Problem ::
Copy every line in which the string "Write" occurs.

Dataset entries ::
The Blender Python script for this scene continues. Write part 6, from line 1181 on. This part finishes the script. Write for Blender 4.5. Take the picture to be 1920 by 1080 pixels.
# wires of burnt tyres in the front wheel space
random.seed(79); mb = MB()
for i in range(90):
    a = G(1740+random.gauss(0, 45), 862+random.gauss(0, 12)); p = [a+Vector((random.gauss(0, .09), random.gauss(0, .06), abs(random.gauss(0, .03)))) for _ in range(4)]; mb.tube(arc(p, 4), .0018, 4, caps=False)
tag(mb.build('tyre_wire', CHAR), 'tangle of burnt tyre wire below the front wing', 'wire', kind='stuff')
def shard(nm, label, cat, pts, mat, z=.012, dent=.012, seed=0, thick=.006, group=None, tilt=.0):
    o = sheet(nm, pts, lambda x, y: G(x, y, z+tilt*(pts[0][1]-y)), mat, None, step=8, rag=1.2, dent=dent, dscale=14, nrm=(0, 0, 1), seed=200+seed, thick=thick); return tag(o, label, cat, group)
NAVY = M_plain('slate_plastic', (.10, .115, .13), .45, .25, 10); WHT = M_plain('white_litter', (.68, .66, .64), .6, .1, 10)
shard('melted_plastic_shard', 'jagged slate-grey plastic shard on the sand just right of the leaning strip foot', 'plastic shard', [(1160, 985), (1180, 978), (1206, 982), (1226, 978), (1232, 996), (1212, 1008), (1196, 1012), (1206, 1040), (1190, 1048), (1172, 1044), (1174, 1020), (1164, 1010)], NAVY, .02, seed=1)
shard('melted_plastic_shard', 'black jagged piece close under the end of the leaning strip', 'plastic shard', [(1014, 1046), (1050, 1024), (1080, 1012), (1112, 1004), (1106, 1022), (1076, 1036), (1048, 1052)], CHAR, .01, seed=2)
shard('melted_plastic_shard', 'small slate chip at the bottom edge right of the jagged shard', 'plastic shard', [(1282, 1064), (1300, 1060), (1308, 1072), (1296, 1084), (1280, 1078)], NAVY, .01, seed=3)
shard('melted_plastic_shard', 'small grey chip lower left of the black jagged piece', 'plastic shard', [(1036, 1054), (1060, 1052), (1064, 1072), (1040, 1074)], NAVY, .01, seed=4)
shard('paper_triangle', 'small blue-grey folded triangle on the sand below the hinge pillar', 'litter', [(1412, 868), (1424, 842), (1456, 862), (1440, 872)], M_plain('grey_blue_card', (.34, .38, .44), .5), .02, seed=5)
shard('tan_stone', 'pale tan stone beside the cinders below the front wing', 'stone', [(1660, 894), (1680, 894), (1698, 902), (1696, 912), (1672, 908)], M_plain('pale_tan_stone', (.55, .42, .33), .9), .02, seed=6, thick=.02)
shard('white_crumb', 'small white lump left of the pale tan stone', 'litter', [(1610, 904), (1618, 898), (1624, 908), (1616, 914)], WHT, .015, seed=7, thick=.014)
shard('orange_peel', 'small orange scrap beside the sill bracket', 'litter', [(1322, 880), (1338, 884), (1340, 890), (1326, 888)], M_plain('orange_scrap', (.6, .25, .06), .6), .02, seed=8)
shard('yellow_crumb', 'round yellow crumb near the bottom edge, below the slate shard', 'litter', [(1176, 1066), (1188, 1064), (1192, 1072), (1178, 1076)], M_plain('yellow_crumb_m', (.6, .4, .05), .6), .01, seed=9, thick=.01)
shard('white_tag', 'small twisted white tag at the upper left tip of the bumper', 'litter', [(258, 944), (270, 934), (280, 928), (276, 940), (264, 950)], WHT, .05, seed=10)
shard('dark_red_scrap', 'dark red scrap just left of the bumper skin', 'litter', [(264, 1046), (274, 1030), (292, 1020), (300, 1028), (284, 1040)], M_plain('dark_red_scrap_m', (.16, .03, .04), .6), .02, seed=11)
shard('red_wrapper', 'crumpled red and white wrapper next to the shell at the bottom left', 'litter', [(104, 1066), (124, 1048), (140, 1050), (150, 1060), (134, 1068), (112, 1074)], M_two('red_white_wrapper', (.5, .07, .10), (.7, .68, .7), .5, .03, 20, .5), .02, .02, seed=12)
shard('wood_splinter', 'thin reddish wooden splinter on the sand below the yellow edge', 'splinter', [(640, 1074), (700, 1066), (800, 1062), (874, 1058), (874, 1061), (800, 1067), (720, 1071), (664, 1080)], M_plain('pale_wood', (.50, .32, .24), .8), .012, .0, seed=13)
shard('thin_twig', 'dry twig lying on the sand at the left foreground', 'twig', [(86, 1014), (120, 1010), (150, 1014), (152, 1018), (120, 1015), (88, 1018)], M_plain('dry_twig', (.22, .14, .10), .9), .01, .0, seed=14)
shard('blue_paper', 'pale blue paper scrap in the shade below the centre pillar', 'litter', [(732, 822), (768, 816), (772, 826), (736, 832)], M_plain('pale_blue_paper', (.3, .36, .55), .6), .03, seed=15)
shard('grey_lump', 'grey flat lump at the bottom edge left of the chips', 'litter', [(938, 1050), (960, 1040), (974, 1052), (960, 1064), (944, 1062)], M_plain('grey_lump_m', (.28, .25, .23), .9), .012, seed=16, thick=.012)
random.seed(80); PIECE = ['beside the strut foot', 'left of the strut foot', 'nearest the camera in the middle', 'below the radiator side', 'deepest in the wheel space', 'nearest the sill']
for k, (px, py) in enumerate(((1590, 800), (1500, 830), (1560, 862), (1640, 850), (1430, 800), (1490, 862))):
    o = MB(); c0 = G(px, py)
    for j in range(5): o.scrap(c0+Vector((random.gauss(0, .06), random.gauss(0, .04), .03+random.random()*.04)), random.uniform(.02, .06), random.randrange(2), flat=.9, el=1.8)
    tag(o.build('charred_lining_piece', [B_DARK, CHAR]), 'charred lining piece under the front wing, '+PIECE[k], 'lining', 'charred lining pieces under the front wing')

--

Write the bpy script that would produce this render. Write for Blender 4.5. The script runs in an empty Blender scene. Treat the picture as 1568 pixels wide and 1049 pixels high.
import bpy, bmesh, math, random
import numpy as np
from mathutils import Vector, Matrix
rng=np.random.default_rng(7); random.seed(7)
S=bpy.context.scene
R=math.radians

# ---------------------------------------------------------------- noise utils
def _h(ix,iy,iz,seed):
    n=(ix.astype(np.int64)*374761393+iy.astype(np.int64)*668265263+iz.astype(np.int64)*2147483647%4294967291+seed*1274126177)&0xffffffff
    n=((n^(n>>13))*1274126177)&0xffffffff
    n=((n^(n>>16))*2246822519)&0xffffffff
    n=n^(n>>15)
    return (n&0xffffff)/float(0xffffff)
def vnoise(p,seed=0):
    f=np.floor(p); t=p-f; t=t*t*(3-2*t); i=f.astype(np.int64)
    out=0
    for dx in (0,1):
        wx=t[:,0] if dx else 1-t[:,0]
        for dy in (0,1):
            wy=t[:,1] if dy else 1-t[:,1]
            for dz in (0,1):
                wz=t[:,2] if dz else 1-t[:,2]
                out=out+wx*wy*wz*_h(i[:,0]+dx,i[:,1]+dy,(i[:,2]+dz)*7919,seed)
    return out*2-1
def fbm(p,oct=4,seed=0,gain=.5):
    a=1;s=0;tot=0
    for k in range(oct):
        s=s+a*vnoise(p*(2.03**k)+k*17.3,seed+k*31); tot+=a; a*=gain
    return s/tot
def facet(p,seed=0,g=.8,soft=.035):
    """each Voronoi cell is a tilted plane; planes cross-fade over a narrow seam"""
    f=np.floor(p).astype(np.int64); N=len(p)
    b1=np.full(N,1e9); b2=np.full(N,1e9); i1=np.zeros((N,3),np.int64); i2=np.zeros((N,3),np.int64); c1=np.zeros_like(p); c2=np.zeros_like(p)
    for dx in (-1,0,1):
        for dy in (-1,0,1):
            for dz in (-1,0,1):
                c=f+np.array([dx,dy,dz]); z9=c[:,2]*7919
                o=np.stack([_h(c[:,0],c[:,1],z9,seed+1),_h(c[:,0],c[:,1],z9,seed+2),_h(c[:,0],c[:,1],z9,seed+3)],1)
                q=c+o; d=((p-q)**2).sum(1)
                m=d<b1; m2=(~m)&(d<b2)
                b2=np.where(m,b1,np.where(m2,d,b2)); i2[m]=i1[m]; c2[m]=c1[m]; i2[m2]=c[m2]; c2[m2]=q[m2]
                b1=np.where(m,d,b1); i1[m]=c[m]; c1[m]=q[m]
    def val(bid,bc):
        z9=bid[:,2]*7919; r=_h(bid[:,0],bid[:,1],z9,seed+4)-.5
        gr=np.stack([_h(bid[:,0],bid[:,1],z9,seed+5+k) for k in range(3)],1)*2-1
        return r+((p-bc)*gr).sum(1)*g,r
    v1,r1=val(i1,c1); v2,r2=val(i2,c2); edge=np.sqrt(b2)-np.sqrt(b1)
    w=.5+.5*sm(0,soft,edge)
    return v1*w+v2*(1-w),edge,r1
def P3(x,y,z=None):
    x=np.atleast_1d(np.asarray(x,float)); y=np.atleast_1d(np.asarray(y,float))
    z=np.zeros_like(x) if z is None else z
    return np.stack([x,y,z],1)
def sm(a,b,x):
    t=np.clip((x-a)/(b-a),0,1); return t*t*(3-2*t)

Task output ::
The Blender Python script for this scene continues. Write part 6, from line 1181 on. This part finishes the script. Write for Blender 4.5. Take the picture to be 1920 by 1080 pixels.
Write the bpy script that would produce this render. Write for Blender 4.5. The script runs in an empty Blender scene. Treat the picture as 1568 pixels wide and 1049 pixels high.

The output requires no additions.